Mar 28

Bonds…the best protection from risky markets

Source: van Eyk

The above chart shows the 12 month correlation of monthly returns between the UBS Composite index (representing Australian Fixed Interest) and the total return of the S&P/ASX All Ordinaries index (Australian shares). As you can see the correlation between both asset classes is extremely variable and the trendline shows that over the last 21 years or so, the correlation has declined from being fairly positive to quite negative.

To me, the most obvious observation of this chart is that the lowest correlations occurred during times of sharemarket/economic stress…so that includes the 1991 recession we had to have, the disastrous markets of 1994, the Asian crisis of 1998, the tech wreck from 2000 to 2003, and most recently the 2008/09 GFC, and the current 2011 Euro-Sovereign crisis.

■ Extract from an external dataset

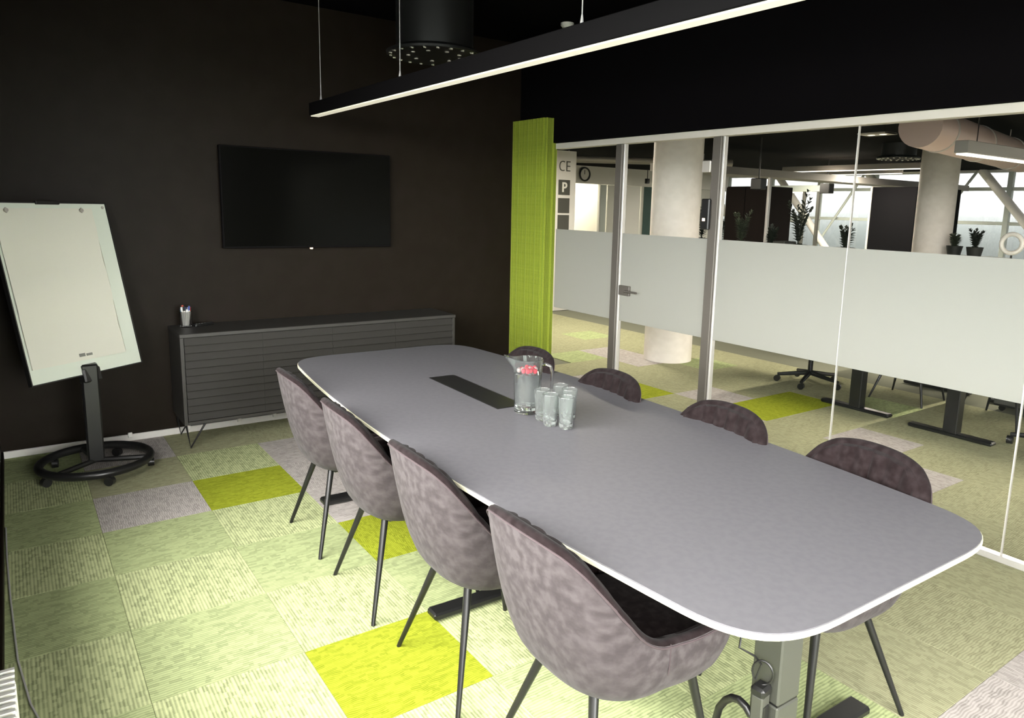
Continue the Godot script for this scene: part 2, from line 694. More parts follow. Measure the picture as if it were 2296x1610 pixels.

Modern Portfolio Theory is largely about diversification and the goal of any investor is to construct a portfolio of positively returning negatively correlated assets. We all know that shares go up and down with greater volatility than most other asset classes so a great addition to this asset class is an investment that is positively correlated in the good times and negatively correlated in the bad times…the above chart shows that over the last 21 years, Australian bonds have more or less done that.

So whilst there are many decent arguments suggesting bonds are poor value compared to shares, they still have the potential of providing a cushion to the potential downside that the sharemarket brings to a portfolio and I believe a diversified bonds portfolio is still an important consideration for the diversified portfolio.